The Tukwila, Wash.-based startup’s Otter Pup spacecraft was one of 72 payloads sent into low Earth orbit on June 12 by SpaceX’s Falcon 9 rocket for Transporter-8, a dedicated rideshare mission. Otter Pup and several other spacecraft were attached to Launcher’s Orbiter SN3, a space tug that’s designed to release piggyback payloads at different times.
Soon after Orbiter SN3 separated from the Falcon 9 upper stage, it experienced an anomaly that set it spinning at a rate on the order of one revolution per second, far outside the bounds of normal operating conditions.

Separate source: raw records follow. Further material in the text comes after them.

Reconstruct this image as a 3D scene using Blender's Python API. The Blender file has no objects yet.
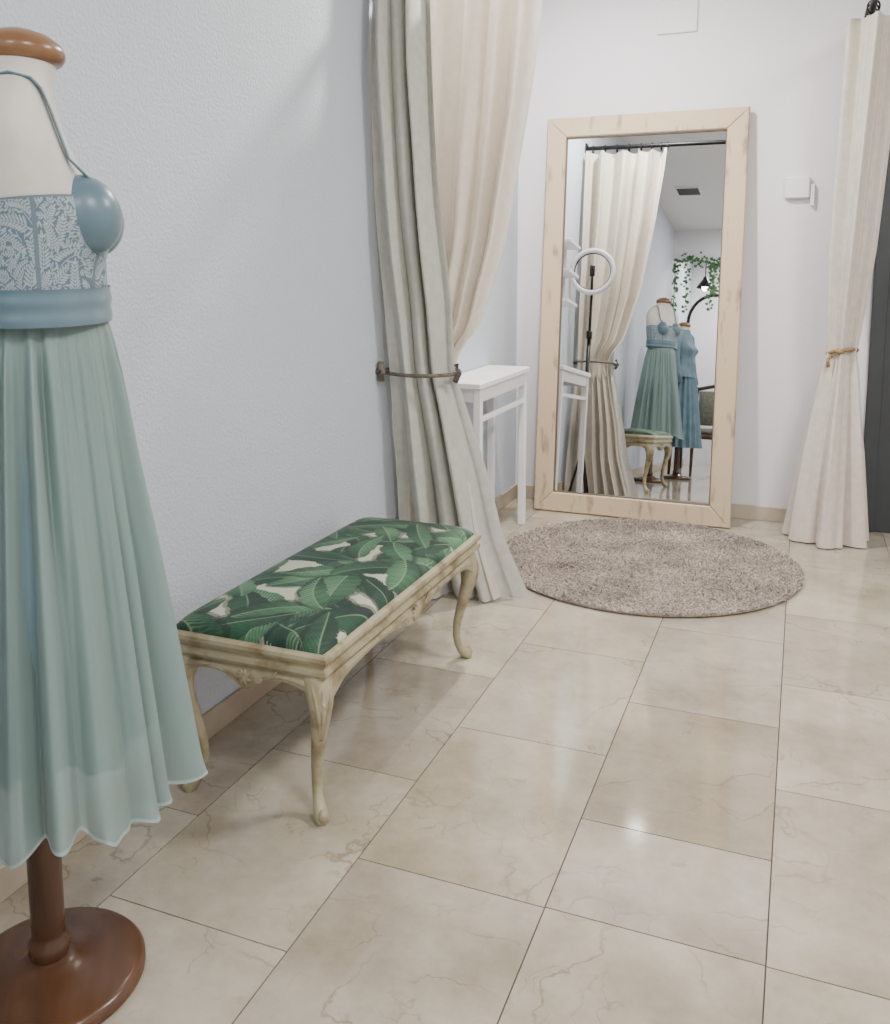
import bpy, math, random
import numpy as np
from mathutils import Vector, Matrix
random.seed(4); rng=np.random.RandomState(4)
scene=bpy.context.scene
H=1.225
pi=math.pi
# ---------------------------------------------------------------- helpers
def link(o,parent=None):
    scene.collection.objects.link(o)
    if parent is not None: o.parent=parent
    return o
def empty(name,loc=(0,0,0),rot=(0,0,0)):
    e=bpy.data.objects.new(name,None); e.empty_display_size=.1
    e.location=loc; e.rotation_euler=rot
    return link(e)
def mk(name,V,F,mat,parent=None,smooth=True):
    me=bpy.data.meshes.new(name)
    V=np.asarray(V,dtype=float)
    F=F.tolist() if isinstance(F,np.ndarray) else F
    me.from_pydata(V.tolist(),[],F)
    if mat is not None:
        for m in (mat if isinstance(mat,(list,tuple)) else [mat]): me.materials.append(m)
    me.polygons.foreach_set("use_smooth",[smooth]*len(me.polygons))
    me.update()
    return link(bpy.data.objects.new(name,me),parent)
def setcol(o,name,C):
    a=o.data.color_attributes.new(name=name,type='FLOAT_COLOR',domain='POINT')
    C=np.asarray(C,dtype=np.float32)
    if C.shape[1]==3: C=np.concatenate([C,np.ones((len(C),1),dtype=np.float32)],1)
    a.data.foreach_set("color",C.ravel())
def gridfaces(nr,nc,closed):
    r=np.arange(nr-1)[:,None]; k=nc if closed else nc-1
    c=np.arange(k)[None,:]; c2=(c+1)%nc
    a=r*nc+c; b=r*nc+c2; d=(r+1)*nc+c; e=(r+1)*nc+c2
    return np.stack([a,b,e,d],-1).reshape(-1,4)
def grid(name,X,Y,Z,mat,parent=None,closed=False,smooth=True,caps=False):
    nr,nc=X.shape
    V=np.stack([X,Y,Z],-1).reshape(-1,3)
    F=gridfaces(nr,nc,closed).tolist()
    if caps:
        F.append(list(range(nc))[::-1]); F.append([(nr-1)*nc+i for i in range(nc)])
    return mk(name,V,F,mat,parent,smooth)
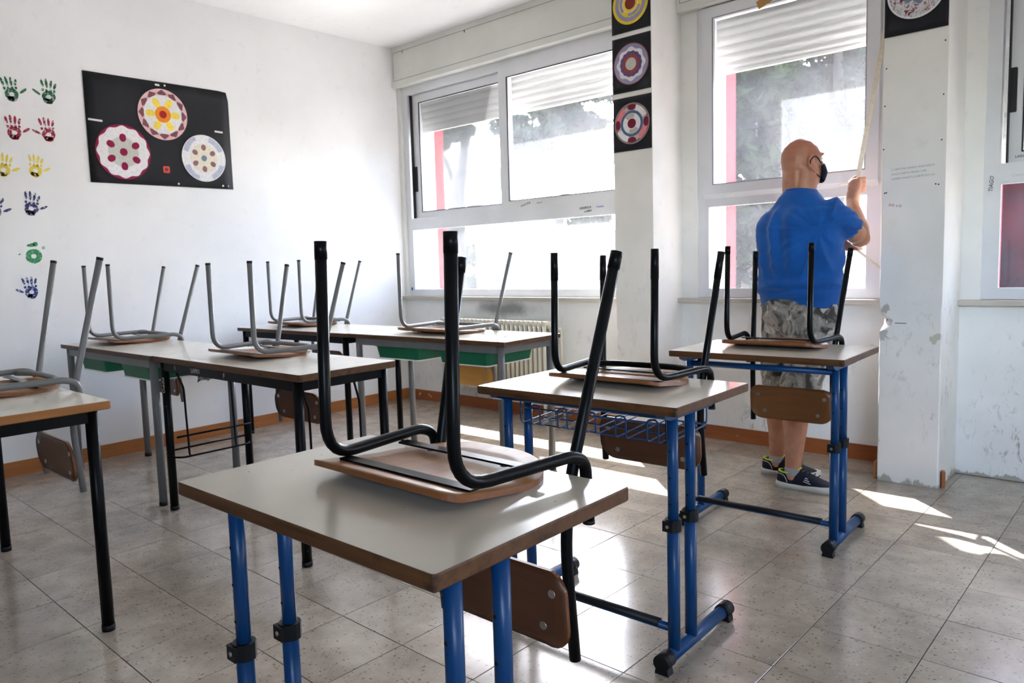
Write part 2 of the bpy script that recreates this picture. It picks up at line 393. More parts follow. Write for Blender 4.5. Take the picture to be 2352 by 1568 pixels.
# pillars: broken plaster on the second one
def pillar_mat(name, patches):
    m = plaster(name, lin(232, 230, 225), .12, .9, .8, 1.3, .11); t = NT.__new__(NT); t.m = m; t.t = m.node_tree; t.b = t.t.nodes['Principled BSDF']; t.out = None
    lk = t.b.inputs['Base Color'].links[0].from_socket; cc = lk
    geo = t.n('ShaderNodeNewGeometry')
    for (p, rad, c) in patches:                     # stains of repair mortar
        d = t.n('ShaderNodeVectorMath'); d.operation = 'DISTANCE'; t.l(geo.outputs['Position'], d.inputs[0]); d.inputs[1].default_value = p
        nz = t.noise(geo.outputs['Position'], 17, 5, .65)
        k = t.math('ADD', t.math('DIVIDE', d.outputs['Value'], rad), t.math('MULTIPLY', nz, 3.2))
        cc = t.mix(t.ramp(t.math('DIVIDE', k, 4), [(.50, (.75,)*3), (.54, (0, 0, 0))]), cc, c)
    t.l(cc, t.b.inputs['Base Color']); return m
def pillar(name, x0, x1, notch=None, mat=None):
    m = MB(); rings = []; zs = [-.1+.0*i for i in range(1)]+[.002+i*.03 for i in range(100)]
    zs = [z for z in zs if z < CEIL]+[CEIL]
    rnd = random.Random(hash(name) % 1000 if False else len(name))
    for z in zs:
        ca = .004+.004*noise.noise((x0*9, 0, z*14)); cb = .005+.004*noise.noise((x1*9, 3, z*17))
        if .9 < z: ca *= .4; cb *= .4
        if notch and notch[0] < z < notch[1]:
            q = (z-notch[0])/(notch[1]-notch[0]); ca += notch[2]*math.sin(PI*q)**.6*(1+.5*noise.noise((5, 1, z*40)))
        ca, cb = max(ca, .001), max(cb, .001); yf = -.335
        rings.append([Vector(p) for p in ((x0, .30, z), (x0, yf+ca*1.5, z), (x0+ca*.45, yf+ca*.75, z), (x0+ca, yf, z), ((x0+x1)/2, yf, z), (x1-cb, yf, z), (x1, yf+cb, z), (x1, .30, z))])
    m.rings([r[::-1] for r in rings][::-1], True, False)
    return struct(m.build(name, mat))
pm1 = pillar_mat('pillar_plaster', [((2.33, -.335, .45), .05, lin(196, 192, 184))])
mort = lin(150, 148, 132)
pm2 = pillar_mat('damaged_pillar_plaster', [((3.885, -.345, .86), .045, mort), ((3.885, -.345, .73), .05, lin(168, 166, 160)), ((4.11, -.335, .73), .04, lin(176, 172, 150)),
     ((3.90, -.28, .80), .035, lin(120, 118, 112)), ((3.99, -.335, .87), .03, lin(226, 226, 226)), ((3.902, -.335, 1.372), .014, lin(186, 158, 156)), ((3.917, -.335, 1.369), .015, lin(186, 158, 156)), ((3.932, -.335, 1.366), .014, lin(186, 158, 156)), ((3.947, -.335, 1.365), .012, lin(190, 164, 162))])
p_a = pillar('pillar', 2.33, 2.603, (.66, .72, .012), pm1)
p_b = pillar('pillar.001', 3.864, 4.135, (.755, .845, .055), pm2)
struct(MB().bb((6.2, -.335, -.1), (6.47, .3, CEIL)).build('pillar.002', pm1))
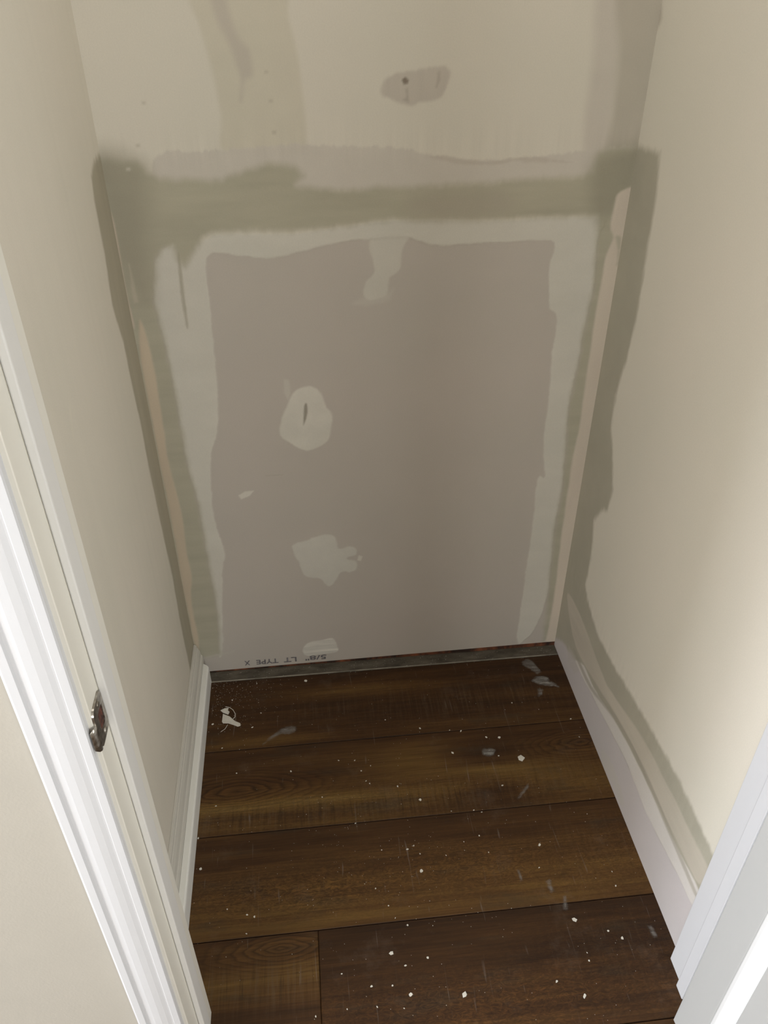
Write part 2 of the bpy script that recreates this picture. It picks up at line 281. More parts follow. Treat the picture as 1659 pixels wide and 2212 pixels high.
def wood_material():
    """per-plank tone, saw-mark, mottle and figure fields live on the plank mesh; grain comes from noise"""
    m, nt, b = new_mat('dark_oak_plank')
    L = nt.links.new
    tc = N(nt, 'ShaderNodeTexCoord')
    oi = N(nt, 'ShaderNodeAttribute', attribute_type='OBJECT', attribute_name='grain_seed')
    mul = N(nt, 'ShaderNodeMath', operation='MULTIPLY'); mul.inputs[1].default_value = 7.31
    L(oi.outputs['Fac'], mul.inputs[0])
    comb = N(nt, 'ShaderNodeCombineXYZ')
    L(mul.outputs[0], comb.inputs[0]); L(oi.outputs['Fac'], comb.inputs[1]); L(mul.outputs[0], comb.inputs[2])
    add = N(nt, 'ShaderNodeVectorMath', operation='ADD')
    L(tc.outputs['Object'], add.inputs[0]); L(comb.outputs[0], add.inputs[1])
    def noise(scale3, s, d, rgh=0.6, dist=0.0):
        mp = N(nt, 'ShaderNodeMapping'); mp.inputs['Scale'].default_value = scale3
        L(add.outputs[0], mp.inputs[0])
        n = N(nt, 'ShaderNodeTexNoise', i_Scale=s, i_Detail=d, i_Roughness=rgh, i_Distortion=dist)
        L(mp.outputs[0], n.inputs['Vector'])
        return n.outputs['Fac']
    def attr(n): return N(nt, 'ShaderNodeAttribute', attribute_name=n).outputs['Fac']
    def math_(op, a, b_):
        n = N(nt, 'ShaderNodeMath', operation=op)
        for i, v in enumerate((a, b_)):
            if hasattr(v, 'links'): L(v, n.inputs[i])
            else: n.inputs[i].default_value = v
        return n.outputs[0]
    # tone field broken up by streaky noise
    st = noise((1.6, 26.0, 1), 1.6, 5.0, 0.62, 0.3)
    tone = math_('ADD', attr('tone'), math_('MULTIPLY', math_('SUBTRACT', st, 0.5), 0.75))
    r1 = ramp(nt, [(0.0, (0.0250, 0.0102, 0.0028)), (0.30, (0.0560, 0.0240, 0.0064)), (0.55, (0.0900, 0.0430, 0.0110)), (0.80, (0.1350, 0.0730, 0.0180)), (1.0, (0.17, 0.102, 0.030))])
    L(tone, r1.inputs[0])
    g = noise((3.5, 150.0, 1), 2.0, 5.0, 0.7)
    r2 = ramp(nt, [(0.30, (0.60, 0.58, 0.56)), (0.5, (0.96, 0.96, 0.96)), (0.72, (1.28, 1.28, 1.28))])
    L(g, r2.inputs[0])
    c = mixc(nt, 0.8, r1.outputs[0], r2.outputs[0], 'MULTIPLY')
    # greenish-grey weathered patches
    wp = noise((1.5, 6.0, 1), 3.0, 4.0, 0.6)
    rw = ramp(nt, [(0.58, (0, 0, 0)), (0.72, (0.45, 0.45, 0.45))])
    L(wp, rw.inputs[0])
    c = mixc(nt, rw.outputs[0], c, (0.036, 0.027, 0.016))
    # cathedral figure from a smooth distance field
    nz = noise((6.0, 30.0, 1), 1.0, 3.0, 0.5)
    f = math_('FRACT', math_('ADD', attr('figure'), math_('MULTIPLY', nz, 3.0)), 0.0)
    r3 = ramp(nt, [(0.0, (0.45, 0.43, 0.40)), (0.22, (0.95, 0.95, 0.95)), (0.75, (1.35, 1.32, 1.25)), (1.0, (0.45, 0.43, 0.40))])
    L(f, r3.inputs[0])
    c = mixc(nt, attr('figure_mask'), c, mixc(nt, 1.0, c, r3.outputs[0], 'MULTIPLY'))
    # saw marks across the plank
    sw = noise((110.0, 5.0, 1), 1.3, 4.0, 0.7, 0.3)
    rs = ramp(nt, [(0.50, (0, 0, 0)), (0.68, (0.62, 0.62, 0.62))])
    L(sw, rs.inputs[0])
    c = mixc(nt, math_('MULTIPLY', rs.outputs[0], attr('saw')), c, (0.105, 0.072, 0.040))
    rs2 = ramp(nt, [(0.36, (0.6, 0.6, 0.6)), (0.48, (0, 0, 0))])
    L(sw, rs2.inputs[0])
    c = mixc(nt, math_('MULTIPLY', rs2.outputs[0], attr('saw')), c, (0.020, 0.012, 0.006))
    # warped, crackled mottling
    mo = noise((16.0, 34.0, 1), 2.6, 6.0, 0.72, 3.0)
    rmo = ramp(nt, [(0.36, (0.50, 0.47, 0.43)), (0.5, (0.95, 0.95, 0.95)), (0.64, (1.75, 1.70, 1.60))])
    L(mo, rmo.inputs[0])
    c = mixc(nt, attr('mottle'), c, mixc(nt, 1.0, c, rmo.outputs[0], 'MULTIPLY'))
    # trodden plaster dust film and fine scratches
    geo = N(nt, 'ShaderNodeNewGeometry')
    d1 = N(nt, 'ShaderNodeTexNoise', i_Scale=8.0, i_Detail=9.0, i_Roughness=0.74)
    L(geo.outputs['Position'], d1.inputs['Vector'])
    rd = ramp(nt, [(0.56, (0, 0, 0)), (0.80, (0.26, 0.26, 0.26))])
    L(d1.outputs['Fac'], rd.inputs[0])
    c = mixc(nt, rd.outputs[0], c, (0.20, 0.15, 0.11))
    mp2 = N(nt, 'ShaderNodeMapping'); mp2.inputs['Scale'].default_value = (120, 9, 1); mp2.inputs['Rotation'].default_value = (0, 0, 0.25)
    L(geo.outputs['Position'], mp2.inputs[0])
    sc_ = N(nt, 'ShaderNodeTexNoise', i_Scale=1.0, i_Detail=2.0, i_Distortion=0.6)
    L(mp2.outputs[0], sc_.inputs['Vector'])
    rk = ramp(nt, [(0.68, (0, 0, 0)), (0.80, (0.45, 0.45, 0.45))])
    L(sc_.outputs['Fac'], rk.inputs[0])
    c = mixc(nt, rk.outputs[0], c, (0.21, 0.175, 0.145))
    L(c, b.inputs['Base Color'])
    rr = ramp(nt, [(0.3, (0.50, 0.50, 0.50)), (0.7, (0.68, 0.68, 0.68))])
    L(d1.outputs['Fac'], rr.inputs[0])
    L(rr.outputs[0], b.inputs['Roughness'])
    b.inputs['Specular IOR Level'].default_value = 0.25
    bp = N(nt, 'ShaderNodeBump', i_Strength=0.25, i_Distance=0.0008)
    L(g, bp.inputs['Height'])
    L(bp.outputs[0], b.inputs['Normal'])
    return m
MAT_WOOD = wood_material()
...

By the time Launcher’s team made contact with Orbiter, fuel and power levels were critically low — and the team made an emergency decision to deploy Otter Pup immediately. In a joint statement issued today, Launcher and Starfish Space said that quick action “gave the Otter Pup mission a chance to continue.”
With assistance from Astro Digital and ground station partners, Starfish’s team contacted Otter Pup and determined that it was generating power — but was also spinning because of the circumstances of its emergency deployment.
Starfish co-founder Austin Link told me that the spacecraft, which is about the size of a dorm-room fridge, has drifted several kilometers away from its Orbiter mothership. “They’re still in the same orbital neighborhood,” he said.
Starfish’s mission plan called for Otter Pup to execute a series of maneuvers leading up to a rendezvous and docking with Orbiter. Such maneuvers would demonstrate that Starfish’s guidance and navigation system, electric propulsion system and electrostatic capture system all work in orbit as designed. But Link said the maneuvers can’t be done unless the spinning can be stabilized.